_Problem details:_
Produce word for word the lines of the data below running from the one that has "Build this scene" to the one that has "PI = math.pi", inclusive, and no others.

++++++++++++++++++++

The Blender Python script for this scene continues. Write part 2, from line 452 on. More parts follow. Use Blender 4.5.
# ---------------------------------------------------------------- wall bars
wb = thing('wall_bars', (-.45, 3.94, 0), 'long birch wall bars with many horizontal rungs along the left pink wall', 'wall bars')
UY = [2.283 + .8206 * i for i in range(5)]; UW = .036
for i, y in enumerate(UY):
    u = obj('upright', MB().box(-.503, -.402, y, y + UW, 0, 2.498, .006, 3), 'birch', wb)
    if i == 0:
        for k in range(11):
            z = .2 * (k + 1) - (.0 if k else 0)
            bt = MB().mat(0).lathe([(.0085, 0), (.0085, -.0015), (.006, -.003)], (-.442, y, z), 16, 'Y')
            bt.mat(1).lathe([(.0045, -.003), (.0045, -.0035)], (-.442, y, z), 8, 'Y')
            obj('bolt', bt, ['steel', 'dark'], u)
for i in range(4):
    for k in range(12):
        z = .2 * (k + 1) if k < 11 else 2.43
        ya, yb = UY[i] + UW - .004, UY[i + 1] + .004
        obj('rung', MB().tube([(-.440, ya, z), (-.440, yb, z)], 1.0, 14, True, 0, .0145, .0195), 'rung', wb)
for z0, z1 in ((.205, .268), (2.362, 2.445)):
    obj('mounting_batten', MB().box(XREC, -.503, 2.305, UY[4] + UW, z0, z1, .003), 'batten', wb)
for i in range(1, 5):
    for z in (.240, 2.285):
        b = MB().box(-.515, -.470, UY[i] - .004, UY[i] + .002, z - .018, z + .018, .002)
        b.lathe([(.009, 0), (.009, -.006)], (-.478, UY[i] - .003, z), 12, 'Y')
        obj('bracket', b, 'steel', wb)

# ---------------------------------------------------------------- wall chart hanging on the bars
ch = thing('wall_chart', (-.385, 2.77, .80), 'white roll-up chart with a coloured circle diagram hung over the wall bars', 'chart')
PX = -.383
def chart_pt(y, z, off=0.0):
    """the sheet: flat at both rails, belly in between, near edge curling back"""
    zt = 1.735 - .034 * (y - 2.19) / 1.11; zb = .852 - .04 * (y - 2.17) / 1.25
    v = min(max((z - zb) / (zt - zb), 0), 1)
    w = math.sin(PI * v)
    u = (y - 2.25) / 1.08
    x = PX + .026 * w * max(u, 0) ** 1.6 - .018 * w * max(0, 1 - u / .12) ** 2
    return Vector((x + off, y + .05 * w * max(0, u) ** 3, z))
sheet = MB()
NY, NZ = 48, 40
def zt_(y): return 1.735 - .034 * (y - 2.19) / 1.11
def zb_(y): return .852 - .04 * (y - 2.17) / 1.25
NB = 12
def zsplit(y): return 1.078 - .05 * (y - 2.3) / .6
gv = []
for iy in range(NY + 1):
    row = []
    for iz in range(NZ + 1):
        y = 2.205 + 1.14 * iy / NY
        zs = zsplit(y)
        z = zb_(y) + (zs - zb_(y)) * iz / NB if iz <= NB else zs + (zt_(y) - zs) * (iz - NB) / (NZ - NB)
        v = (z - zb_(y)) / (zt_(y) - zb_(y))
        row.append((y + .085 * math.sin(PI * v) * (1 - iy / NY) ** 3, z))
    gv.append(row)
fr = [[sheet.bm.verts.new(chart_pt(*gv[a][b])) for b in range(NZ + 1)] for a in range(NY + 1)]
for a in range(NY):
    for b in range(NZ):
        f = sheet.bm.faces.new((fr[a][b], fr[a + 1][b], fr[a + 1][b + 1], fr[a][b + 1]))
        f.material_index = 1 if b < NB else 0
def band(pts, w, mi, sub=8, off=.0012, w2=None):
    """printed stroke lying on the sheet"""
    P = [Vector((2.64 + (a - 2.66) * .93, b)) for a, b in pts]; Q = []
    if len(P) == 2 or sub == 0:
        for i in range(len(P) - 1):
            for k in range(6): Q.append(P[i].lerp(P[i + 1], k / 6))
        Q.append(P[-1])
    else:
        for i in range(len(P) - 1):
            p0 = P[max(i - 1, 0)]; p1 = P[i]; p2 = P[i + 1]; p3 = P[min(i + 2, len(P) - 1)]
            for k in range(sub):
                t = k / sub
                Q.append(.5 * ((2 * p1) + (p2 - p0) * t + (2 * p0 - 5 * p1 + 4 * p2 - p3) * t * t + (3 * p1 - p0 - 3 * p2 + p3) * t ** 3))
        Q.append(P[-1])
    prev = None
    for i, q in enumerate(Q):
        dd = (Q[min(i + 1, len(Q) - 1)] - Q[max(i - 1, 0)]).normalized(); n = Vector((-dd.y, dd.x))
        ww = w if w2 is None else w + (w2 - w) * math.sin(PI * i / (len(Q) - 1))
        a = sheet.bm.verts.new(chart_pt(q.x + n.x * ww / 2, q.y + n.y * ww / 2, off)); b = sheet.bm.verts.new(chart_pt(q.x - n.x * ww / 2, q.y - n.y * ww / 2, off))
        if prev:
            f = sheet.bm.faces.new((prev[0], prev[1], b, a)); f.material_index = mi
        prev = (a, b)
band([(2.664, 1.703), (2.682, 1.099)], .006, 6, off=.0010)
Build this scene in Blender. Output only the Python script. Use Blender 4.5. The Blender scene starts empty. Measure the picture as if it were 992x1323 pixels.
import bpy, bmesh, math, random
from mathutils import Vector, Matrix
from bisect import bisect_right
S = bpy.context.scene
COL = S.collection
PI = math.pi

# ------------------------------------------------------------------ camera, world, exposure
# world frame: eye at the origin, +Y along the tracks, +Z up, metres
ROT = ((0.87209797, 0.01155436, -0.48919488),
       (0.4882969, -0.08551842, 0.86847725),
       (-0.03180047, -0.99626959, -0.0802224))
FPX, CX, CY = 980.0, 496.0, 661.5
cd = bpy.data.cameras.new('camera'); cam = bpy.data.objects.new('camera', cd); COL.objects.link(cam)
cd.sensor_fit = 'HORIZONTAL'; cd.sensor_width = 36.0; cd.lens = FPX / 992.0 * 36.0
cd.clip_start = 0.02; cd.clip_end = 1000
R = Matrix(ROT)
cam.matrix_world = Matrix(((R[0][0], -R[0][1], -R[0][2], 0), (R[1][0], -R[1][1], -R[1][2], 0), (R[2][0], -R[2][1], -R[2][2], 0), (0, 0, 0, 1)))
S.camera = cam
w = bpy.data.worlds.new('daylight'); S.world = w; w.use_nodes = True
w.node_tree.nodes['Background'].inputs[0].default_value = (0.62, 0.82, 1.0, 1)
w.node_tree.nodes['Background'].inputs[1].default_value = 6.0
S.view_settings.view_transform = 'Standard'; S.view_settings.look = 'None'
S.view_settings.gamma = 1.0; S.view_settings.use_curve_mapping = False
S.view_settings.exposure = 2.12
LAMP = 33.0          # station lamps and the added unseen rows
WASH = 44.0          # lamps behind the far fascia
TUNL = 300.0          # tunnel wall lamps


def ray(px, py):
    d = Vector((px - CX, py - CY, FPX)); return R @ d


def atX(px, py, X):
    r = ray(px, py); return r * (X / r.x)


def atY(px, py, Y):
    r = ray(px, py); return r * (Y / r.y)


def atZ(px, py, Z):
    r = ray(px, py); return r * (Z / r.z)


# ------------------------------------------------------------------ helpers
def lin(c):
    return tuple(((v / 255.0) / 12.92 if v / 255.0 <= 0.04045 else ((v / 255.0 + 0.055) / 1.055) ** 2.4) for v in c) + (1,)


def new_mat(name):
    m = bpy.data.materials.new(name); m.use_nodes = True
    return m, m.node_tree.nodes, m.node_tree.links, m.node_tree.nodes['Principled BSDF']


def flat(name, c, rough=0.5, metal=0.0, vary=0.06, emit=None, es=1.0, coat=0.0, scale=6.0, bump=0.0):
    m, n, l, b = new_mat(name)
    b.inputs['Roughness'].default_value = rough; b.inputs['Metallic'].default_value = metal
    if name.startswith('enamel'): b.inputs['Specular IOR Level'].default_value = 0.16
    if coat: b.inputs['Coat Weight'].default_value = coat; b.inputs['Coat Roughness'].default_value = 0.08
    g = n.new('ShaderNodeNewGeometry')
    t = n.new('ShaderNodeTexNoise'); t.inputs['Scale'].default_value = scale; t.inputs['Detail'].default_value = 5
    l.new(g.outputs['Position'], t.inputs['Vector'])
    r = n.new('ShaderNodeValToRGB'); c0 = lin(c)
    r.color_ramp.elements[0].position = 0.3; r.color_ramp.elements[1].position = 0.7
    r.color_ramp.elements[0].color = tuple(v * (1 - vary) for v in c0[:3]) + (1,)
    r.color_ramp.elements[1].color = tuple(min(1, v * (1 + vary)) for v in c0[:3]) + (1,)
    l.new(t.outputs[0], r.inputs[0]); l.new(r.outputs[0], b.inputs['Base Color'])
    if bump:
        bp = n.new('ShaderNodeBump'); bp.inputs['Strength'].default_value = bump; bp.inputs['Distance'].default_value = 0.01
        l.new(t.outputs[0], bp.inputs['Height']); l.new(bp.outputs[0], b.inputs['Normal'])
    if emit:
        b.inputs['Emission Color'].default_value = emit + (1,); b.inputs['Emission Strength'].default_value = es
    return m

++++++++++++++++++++

_Reply to the exercise:_
Build this scene in Blender. Output only the Python script. Use Blender 4.5. The Blender scene starts empty. Measure the picture as if it were 992x1323 pixels.
import bpy, bmesh, math, random
from mathutils import Vector, Matrix
from bisect import bisect_right
S = bpy.context.scene
COL = S.collection
PI = math.pi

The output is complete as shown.